* Aim *
Your task is to print the material below exactly as presented.

:: Collected material ::

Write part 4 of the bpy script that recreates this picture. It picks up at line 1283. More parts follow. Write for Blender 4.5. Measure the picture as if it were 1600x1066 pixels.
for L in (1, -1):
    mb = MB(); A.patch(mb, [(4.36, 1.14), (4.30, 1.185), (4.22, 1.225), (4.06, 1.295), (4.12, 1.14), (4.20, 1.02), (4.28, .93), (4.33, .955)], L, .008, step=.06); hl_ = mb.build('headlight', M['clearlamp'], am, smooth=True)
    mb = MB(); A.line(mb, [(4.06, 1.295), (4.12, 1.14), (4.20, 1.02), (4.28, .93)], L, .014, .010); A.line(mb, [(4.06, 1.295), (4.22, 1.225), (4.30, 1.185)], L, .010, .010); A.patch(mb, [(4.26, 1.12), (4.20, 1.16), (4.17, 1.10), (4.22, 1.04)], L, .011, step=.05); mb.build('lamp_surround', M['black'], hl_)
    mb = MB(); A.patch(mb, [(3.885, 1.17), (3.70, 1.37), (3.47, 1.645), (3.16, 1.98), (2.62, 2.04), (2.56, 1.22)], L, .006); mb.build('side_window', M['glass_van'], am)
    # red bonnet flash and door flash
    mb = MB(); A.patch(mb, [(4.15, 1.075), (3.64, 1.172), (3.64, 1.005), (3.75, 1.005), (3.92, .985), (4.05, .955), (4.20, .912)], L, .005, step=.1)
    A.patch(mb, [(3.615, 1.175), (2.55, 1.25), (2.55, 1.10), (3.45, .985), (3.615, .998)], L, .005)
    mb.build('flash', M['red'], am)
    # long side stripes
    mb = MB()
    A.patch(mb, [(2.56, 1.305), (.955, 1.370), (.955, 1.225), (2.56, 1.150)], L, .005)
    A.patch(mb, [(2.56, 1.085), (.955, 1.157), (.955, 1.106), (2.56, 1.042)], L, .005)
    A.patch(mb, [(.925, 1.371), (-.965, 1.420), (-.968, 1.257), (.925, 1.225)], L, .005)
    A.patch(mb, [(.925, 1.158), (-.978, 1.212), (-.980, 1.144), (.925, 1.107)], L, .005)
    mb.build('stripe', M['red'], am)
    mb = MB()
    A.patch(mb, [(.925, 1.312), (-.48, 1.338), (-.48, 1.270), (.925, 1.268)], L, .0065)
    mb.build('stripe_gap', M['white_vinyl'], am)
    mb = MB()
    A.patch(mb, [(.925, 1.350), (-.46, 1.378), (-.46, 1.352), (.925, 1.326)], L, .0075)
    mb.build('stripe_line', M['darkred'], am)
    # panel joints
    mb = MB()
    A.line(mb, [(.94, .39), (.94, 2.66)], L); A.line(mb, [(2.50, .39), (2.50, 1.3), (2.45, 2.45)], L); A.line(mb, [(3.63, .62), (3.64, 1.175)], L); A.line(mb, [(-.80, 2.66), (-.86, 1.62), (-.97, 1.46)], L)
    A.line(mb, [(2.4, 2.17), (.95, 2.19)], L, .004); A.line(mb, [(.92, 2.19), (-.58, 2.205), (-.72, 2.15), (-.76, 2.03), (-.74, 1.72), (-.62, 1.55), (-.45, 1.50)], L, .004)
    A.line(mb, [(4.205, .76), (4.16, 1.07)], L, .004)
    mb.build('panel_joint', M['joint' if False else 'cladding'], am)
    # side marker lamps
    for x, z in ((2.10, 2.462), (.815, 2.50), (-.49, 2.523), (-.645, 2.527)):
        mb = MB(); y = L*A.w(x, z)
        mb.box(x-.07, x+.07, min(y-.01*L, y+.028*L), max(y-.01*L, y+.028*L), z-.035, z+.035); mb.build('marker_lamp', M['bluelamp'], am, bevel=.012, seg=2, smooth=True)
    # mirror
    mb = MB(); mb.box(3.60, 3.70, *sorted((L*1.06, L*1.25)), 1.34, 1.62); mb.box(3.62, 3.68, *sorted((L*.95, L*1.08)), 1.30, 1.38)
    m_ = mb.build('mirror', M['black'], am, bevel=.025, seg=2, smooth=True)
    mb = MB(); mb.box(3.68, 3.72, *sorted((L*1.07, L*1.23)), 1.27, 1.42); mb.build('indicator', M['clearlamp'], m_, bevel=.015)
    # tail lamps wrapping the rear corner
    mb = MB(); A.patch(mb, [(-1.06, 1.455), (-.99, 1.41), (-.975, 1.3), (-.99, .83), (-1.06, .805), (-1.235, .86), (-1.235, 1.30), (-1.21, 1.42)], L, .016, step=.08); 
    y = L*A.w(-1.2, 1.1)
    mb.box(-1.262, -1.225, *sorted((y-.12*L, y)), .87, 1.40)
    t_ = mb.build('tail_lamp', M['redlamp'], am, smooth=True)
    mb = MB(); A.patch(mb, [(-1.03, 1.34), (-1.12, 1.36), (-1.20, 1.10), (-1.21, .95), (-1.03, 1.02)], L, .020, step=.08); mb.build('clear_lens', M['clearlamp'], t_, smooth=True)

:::

* Reply to the task *
Write part 4 of the bpy script that recreates this picture. It picks up at line 1283. More parts follow. Write for Blender 4.5. Measure the picture as if it were 1600x1066 pixels.
for L in (1, -1):
    mb = MB(); A.patch(mb, [(4.36, 1.14), (4.30, 1.185), (4.22, 1.225), (4.06, 1.295), (4.12, 1.14), (4.20, 1.02), (4.28, .93), (4.33, .955)], L, .008, step=.06); hl_ = mb.build('headlight', M['clearlamp'], am, smooth=True)
    mb = MB(); A.line(mb, [(4.06, 1.295), (4.12, 1.14), (4.20, 1.02), (4.28, .93)], L, .014, .010); A.line(mb, [(4.06, 1.295), (4.22, 1.225), (4.30, 1.185)], L, .010, .010); A.patch(mb, [(4.26, 1.12), (4.20, 1.16), (4.17, 1.10), (4.22, 1.04)], L, .011, step=.05); mb.build('lamp_surround', M['black'], hl_)
    mb = MB(); A.patch(mb, [(3.885, 1.17), (3.70, 1.37), (3.47, 1.645), (3.16, 1.98), (2.62, 2.04), (2.56, 1.22)], L, .006); mb.build('side_window', M['glass_van'], am)
    # red bonnet flash and door flash
    mb = MB(); A.patch(mb, [(4.15, 1.075), (3.64, 1.172), (3.64, 1.005), (3.75, 1.005), (3.92, .985), (4.05, .955), (4.20, .912)], L, .005, step=.1)
    A.patch(mb, [(3.615, 1.175), (2.55, 1.25), (2.55, 1.10), (3.45, .985), (3.615, .998)], L, .005)
    mb.build('flash', M['red'], am)
    # long side stripes
    mb = MB()
    A.patch(mb, [(2.56, 1.305), (.955, 1.370), (.955, 1.225), (2.56, 1.150)], L, .005)
    A.patch(mb, [(2.56, 1.085), (.955, 1.157), (.955, 1.106), (2.56, 1.042)], L, .005)
    A.patch(mb, [(.925, 1.371), (-.965, 1.420), (-.968, 1.257), (.925, 1.225)], L, .005)
    A.patch(mb, [(.925, 1.158), (-.978, 1.212), (-.980, 1.144), (.925, 1.107)], L, .005)
    mb.build('stripe', M['red'], am)
    mb = MB()
    A.patch(mb, [(.925, 1.312), (-.48, 1.338), (-.48, 1.270), (.925, 1.268)], L, .0065)
    mb.build('stripe_gap', M['white_vinyl'], am)
    mb = MB()
    A.patch(mb, [(.925, 1.350), (-.46, 1.378), (-.46, 1.352), (.925, 1.326)], L, .0075)
    mb.build('stripe_line', M['darkred'], am)
    # panel joints
    mb = MB()
    A.line(mb, [(.94, .39), (.94, 2.66)], L); A.line(mb, [(2.50, .39), (2.50, 1.3), (2.45, 2.45)], L); A.line(mb, [(3.63, .62), (3.64, 1.175)], L); A.line(mb, [(-.80, 2.66), (-.86, 1.62), (-.97, 1.46)], L)
    A.line(mb, [(2.4, 2.17), (.95, 2.19)], L, .004); A.line(mb, [(.92, 2.19), (-.58, 2.205), (-.72, 2.15), (-.76, 2.03), (-.74, 1.72), (-.62, 1.55), (-.45, 1.50)], L, .004)
    A.line(mb, [(4.205, .76), (4.16, 1.07)], L, .004)
    mb.build('panel_joint', M['joint' if False else 'cladding'], am)
    # side marker lamps
    for x, z in ((2.10, 2.462), (.815, 2.50), (-.49, 2.523), (-.645, 2.527)):
        mb = MB(); y = L*A.w(x, z)
        mb.box(x-.07, x+.07, min(y-.01*L, y+.028*L), max(y-.01*L, y+.028*L), z-.035, z+.035); mb.build('marker_lamp', M['bluelamp'], am, bevel=.012, seg=2, smooth=True)
    # mirror
    mb = MB(); mb.box(3.60, 3.70, *sorted((L*1.06, L*1.25)), 1.34, 1.62); mb.box(3.62, 3.68, *sorted((L*.95, L*1.08)), 1.30, 1.38)
    m_ = mb.build('mirror', M['black'], am, bevel=.025, seg=2, smooth=True)
    mb = MB(); mb.box(3.68, 3.72, *sorted((L*1.07, L*1.23)), 1.27, 1.42); mb.build('indicator', M['clearlamp'], m_, bevel=.015)
    # tail lamps wrapping the rear corner
    mb = MB(); A.patch(mb, [(-1.06, 1.455), (-.99, 1.41), (-.975, 1.3), (-.99, .83), (-1.06, .805), (-1.235, .86), (-1.235, 1.30), (-1.21, 1.42)], L, .016, step=.08); 
    y = L*A.w(-1.2, 1.1)
    mb.box(-1.262, -1.225, *sorted((y-.12*L, y)), .87, 1.40)
    t_ = mb.build('tail_lamp', M['redlamp'], am, smooth=True)
    mb = MB(); A.patch(mb, [(-1.03, 1.34), (-1.12, 1.36), (-1.20, 1.10), (-1.21, .95), (-1.03, 1.02)], L, .020, step=.08); mb.build('clear_lens', M['clearlamp'], t_, smooth=True)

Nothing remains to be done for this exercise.